Recensione: Slaughtered – Defiled – Dismembered
Davvero difficile credere che i tedeschi Graveyard Ghoul abbiano in mano un contratto discografico, seppure con una micro-label come la Go Fuck Yourself Productions. Incredulità che diventa palpabile quando si scopre che “Slaughtered – Defiled – Dismembered” è il terzo full-length di una carriera iniziata nel 2011 (“Tomb of the Mouldered Corpses”, 2012; “The Living Cemetery”, 2014).
Le motivazioni alla base di queste affermazioni non sono poi così complicate, da elaborare. In estrema sintesi, basta osservare che “Slaughtered – Defiled – Dismembered” sembra in tutto e per tutto il demo-tape d’esordio di una band di metal estremo, proveniente dalla prima metà degli anni ottanta.
Il guazzabuglio sonoro che rappresenta la sfilata di song da ‘Mouldered to Madness’ a ‘Into Abyssal Spheres’ è davvero difficile da mettere a fuoco, talmente è scarso il livello tecnico/artistico della formazione teutonica. Passi il sound terribilmente grezzo e dilettantesco del platter. Ci può stare. I Graveyard Ghoul, del resto, fanno old school death metal. Quindi è normale aspettarsi un suono putrefatto, marcio, stantio. Rozzo, involuto, primordiale. E così è. Tuttavia, dal punto di vista dello stile, i Nostri fanno parecchia fatica a individuare una linea di pensiero unitaria: a volte sembra thrash (‘Necrocult’), a volte doom (‘VHS’) e a volte, appunto, death (‘Slaughtered – Defiled – Dismembered’).
Ma è l’elementarità dell’esecuzione che, in primis, sorprende. Davvero, sembra impossibile che, nel 2016, ensemble dai mezzi tecnici così poveri riescano ad arrivare a incidere dei dischi ufficiali. Per ciò, è sufficiente porre attenzione sul drumming di Tom “Tyrantor” Horrified, talmente caotico e sconclusionato da essere inintelligibile.
Purtroppo per loro, nessuno si salva. Né la chitarra, a livello dei primi esperimenti in merito di Thomas Gabriel Fischer dell’era-Hellhammer (1982), quando si faceva chiamare Satanic Slaughter, con tutto il rispetto parlando; né il basso, le cui linee sono sequenze di semplici pulsazioni che, probabilmente, sono quelle che s’imparano a scuola per prime ; né tantomeno la voce, che, più che cantare, parla.
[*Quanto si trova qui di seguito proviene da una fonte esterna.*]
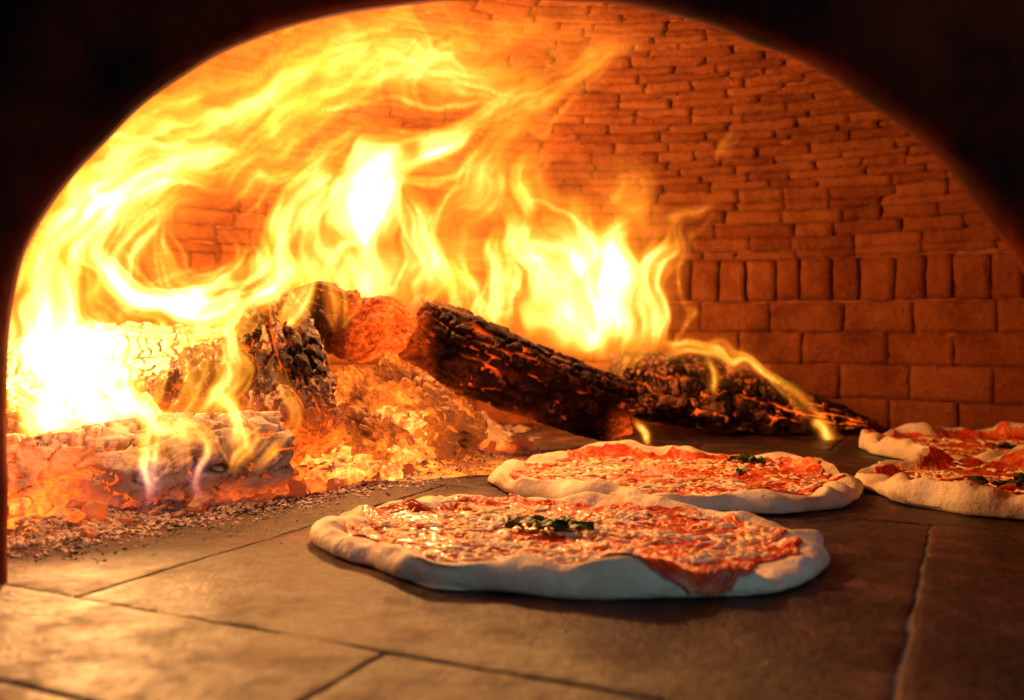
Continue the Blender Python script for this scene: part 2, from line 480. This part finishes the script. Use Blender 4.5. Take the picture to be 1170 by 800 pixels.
make_log([(-.36,.625,.024,.026),(-.30,.655,.026,.030),(-.235,.70,.030,.030),(-.175,.745,.032,.027)],
         "ash-white split log with cracked blocky surface, glowing at one end", L_ash, 7, .026, .0070, 1, bumpy=.0018, cw=.26, lump=.8, hot=lambda p: 2.0*sst(-.25, -.32, p[0])*sst(.062,.03,p[2]) + .6*sst(.022,.004,p[2]))
make_log([(-.225,.885,.150,.020),(-.203,.85,.122,.029),(-.178,.80,.070,.033),(-.160,.775,.032,.028)],
         "charred log leaning steeply against the ember heap", L_mid, 12, .018, .0065, 2, bumpy=.0035, cw=.24, hot=lambda p: 1.2*sst(.085, .02, p[2]))
make_log([(-.096,.925,.124,.031),(-.04,.955,.098,.035),(.04,1.0,.062,.034),(.112,1.035,.037,.033)],
         "long black charred log sloping down to the floor", L_dark, 14, .019, .0056, 3, bumpy=.0012, lump=.45, cw=.28, hot=lambda p: 1.0*sst(.05, .02, p[2])*sst(.04,-.04,p[0])+.5*sst(-.065,-.10,p[0])+.6*sst(.09,.125,p[0])*sst(.05,.02,p[2]))
make_log([(.118,1.135,.062,.034),(.18,1.145,.054,.039),(.27,1.15,.040,.036),(.34,1.15,.026,.022),(.405,1.145,.014,.006)],
         "black charred log with ashy peeling bark lying flat", mat_log('charred_bark', (.020,.010,.008), (.42,.17,.09), .50, .58, 2.2), 11, .026, .0070, 4, bumpy=.0020, cw=.27, lump=.7)
make_log([(-.200,.895,.132,.015),(-.175,.897,.140,.022),(-.14,.893,.125,.026),(-.115,.897,.130,.020),(-.095,.90,.115,.016)],
         "dark log lying across the top of the fire", L_dark, 12, .015, .0065, 5, bumpy=.005, cw=.27, lump=1.6, hot=lambda p: 1.3*sst(-.17,-.12,p[0]))
make_log([(-.118,.89,.085,.018),(-.085,.880,.060,.024),(-.05,.87,.034,.024),(-.035,.872,.022,.020)],
         "short glowing log stub with scaly char", L_glow, 10, .012, .007, 6, bumpy=.0045, cw=.32, hot=lambda p: .9*sst(-.05, -.12, p[0])+.30)
make_log([(-.165,.87,.034,.014),(-.135,.845,.040,.018),(-.10,.825,.028,.015)],
         "small glowing orange charcoal chunk half buried in coals", L_glow, 8, .011, .006, 16, bumpy=.004, cw=.3, hot=lambda p: .6)
make_log([(-.150,.895,.080,.012),(-.136,.875,.070,.017),(-.120,.860,.052,.013)],
         "glowing split chunk wedged upright among the coals", L_glow, 7, .012, .006, 26, bumpy=.004, cw=.3, hot=lambda p: 1.1)
make_log([(-.275,.79,.060,.022),(-.235,.81,.080,.031),(-.19,.83,.100,.026)],
         "burnt log end crusted with white ash", L_mid, 9, .014, .006, 7, bumpy=.006, cw=.25, hot=lambda p: .8*sst(.085,.04,p[2]))
make_log([(-.43,.84,.085,.022),(-.36,.88,.098,.027),(-.27,.93,.098,.024)],
         "ash-covered log behind the tall flames", L_ash, 9, .014, .006, 8, bumpy=.005, cw=.25)
make_log([(-.43,.81,.050,.022),(-.385,.765,.046,.030),(-.34,.725,.040,.024)],
         "short ash-grey log chunk beside the wall", L_ash, 9, .014, .006, 9, bumpy=.006, cw=.25)

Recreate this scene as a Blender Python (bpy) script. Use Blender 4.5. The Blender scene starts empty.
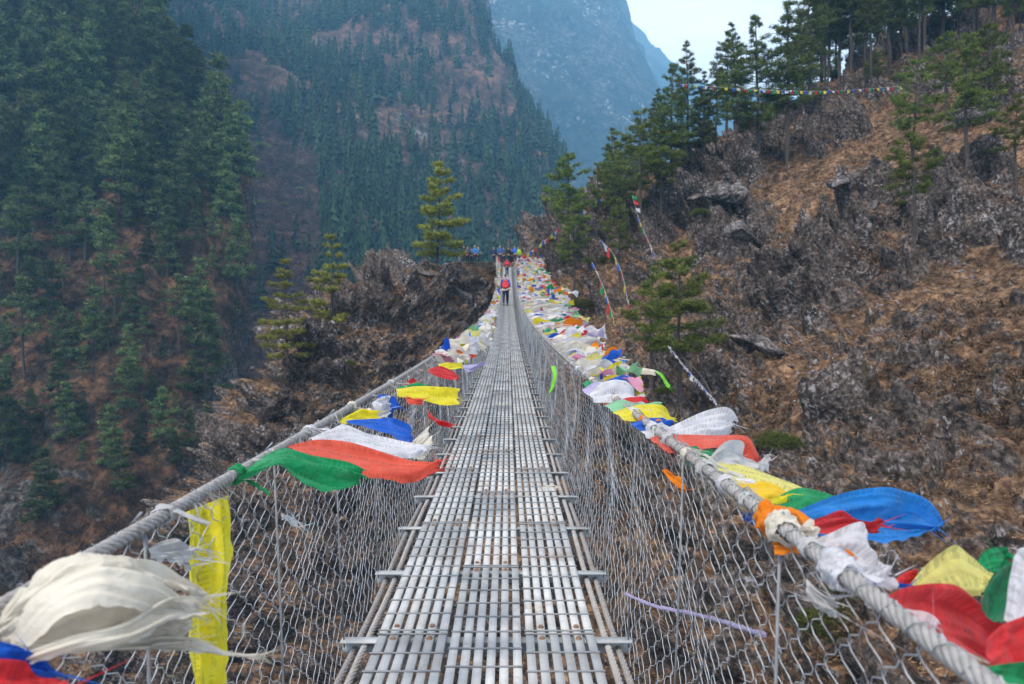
import bpy, math, random
import numpy as np
from mathutils import Vector, Matrix
from mathutils.bvhtree import BVHTree

# ------------------------------------------------------------------ camera, sky, light
SC = bpy.context.scene
COL = SC.collection
F = 700.0                       # focal length in photo pixels, camera level at the origin looking along +Y
cam_d = bpy.data.cameras.new('camera')
cam = bpy.data.objects.new('camera', cam_d)
COL.objects.link(cam)
cam.location = (0, 0, 0)
cam.rotation_euler = (math.pi / 2, 0, 0)
cam_d.sensor_width = 36.0
cam_d.lens = 36.0 * F / 1024
cam_d.clip_start = 0.05
cam_d.clip_end = 20000
cam_d.dof.use_dof = True
cam_d.dof.focus_distance = 3.6
cam_d.dof.aperture_fstop = 4.5
SC.camera = cam

SUN_EL, SUN_AZ = math.radians(52), math.radians(215)   # azimuth from +Y clockwise: behind and to the left
world = bpy.data.worlds.new('World')
SC.world = world
world.use_nodes = True
nt = world.node_tree
nt.nodes.clear()
wo = nt.nodes.new('ShaderNodeOutputWorld')
bg = nt.nodes.new('ShaderNodeBackground')
sky = nt.nodes.new('ShaderNodeTexSky')
sky.sky_type = 'NISHITA'
sky.sun_disc = False
sky.sun_elevation = SUN_EL
sky.sun_rotation = SUN_AZ
sky.altitude = 2800
sky.air_density = 1.0
sky.dust_density = 2.0
geo = nt.nodes.new('ShaderNodeTexCoord')
mp = nt.nodes.new('ShaderNodeMapping')
mp.inputs['Scale'].default_value = (1.5, 1.5, 5.0)
cn = nt.nodes.new('ShaderNodeTexNoise')
cn.inputs['Scale'].default_value = 2.2
cn.inputs['Detail'].default_value = 7
cr = nt.nodes.new('ShaderNodeValToRGB')
cr.color_ramp.elements[0].position = 0.30
cr.color_ramp.elements[0].color = (0.62, 0.62, 0.62, 1)
cr.color_ramp.elements[1].position = 0.62
cr.color_ramp.elements[1].color = (0.97, 0.97, 0.97, 1)
mixc = nt.nodes.new('ShaderNodeMixRGB')
mixc.inputs[2].default_value = (11.4, 9.9, 9.3, 1)      # bright thin cloud
nt.links.new(geo.outputs['Generated'], mp.inputs['Vector'])
nt.links.new(mp.outputs[0], cn.inputs['Vector'])
nt.links.new(cn.outputs['Fac'], cr.inputs[0])
nt.links.new(cr.outputs[0], mixc.inputs[0])
nt.links.new(sky.outputs[0], mixc.inputs[1])
nt.links.new(mixc.outputs[0], bg.inputs['Color'])
bg.inputs['Strength'].default_value = 0.14
nt.links.new(bg.outputs[0], wo.inputs['Surface'])

sun_d = bpy.data.lights.new('sun', 'SUN')
sun_d.energy = 3.0
sun_d.angle = math.radians(7)
sun_d.color = (1.0, 0.92, 0.82)
sun = bpy.data.objects.new('sun', sun_d)
COL.objects.link(sun)
_dir = Vector((math.sin(SUN_AZ) * math.cos(SUN_EL), math.cos(SUN_AZ) * math.cos(SUN_EL), math.sin(SUN_EL)))
sun.rotation_euler = _dir.to_track_quat('Z', 'Y').to_euler()

SC.view_settings.view_transform = 'Standard'
SC.view_settings.look = 'None'
SC.view_settings.exposure = 0.72
SC.view_settings.gamma = 1.0
SC.view_settings.use_curve_mapping = False
SC.render.engine = 'CYCLES'
SC.cycles.max_bounces = 6
SC.cycles.diffuse_bounces = 3
SC.cycles.volume_bounces = 2
SC.cycles.use_denoising = True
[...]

In una povertà di mezzi simile, è difficile anche intravedere la struttura del songwriting. Ma, spesso, se talento e preparazione tecnica, e razionale inventiva vanno spesso insieme a braccetto, è pur vero anche il contrario, come dimostrano le canzoni di “Slaughtered – Defiled – Dismembered”. Anche intestardendosi ad ascoltarle più e più volte, difatti, fra tutte non ne rimane in testa nessuna. Resta solo un imbarazzante senso di arretratezza e di disorientamento.
Non potevano allinearsi al livello del resto anche i testi, sfilza infinita di cliché triti e ritriti, e l’artwork, banale come non mai, ma almeno realizzato in maniera professionale.
Unica cosa, quest’ultimo, che si salva da un naufragio totale.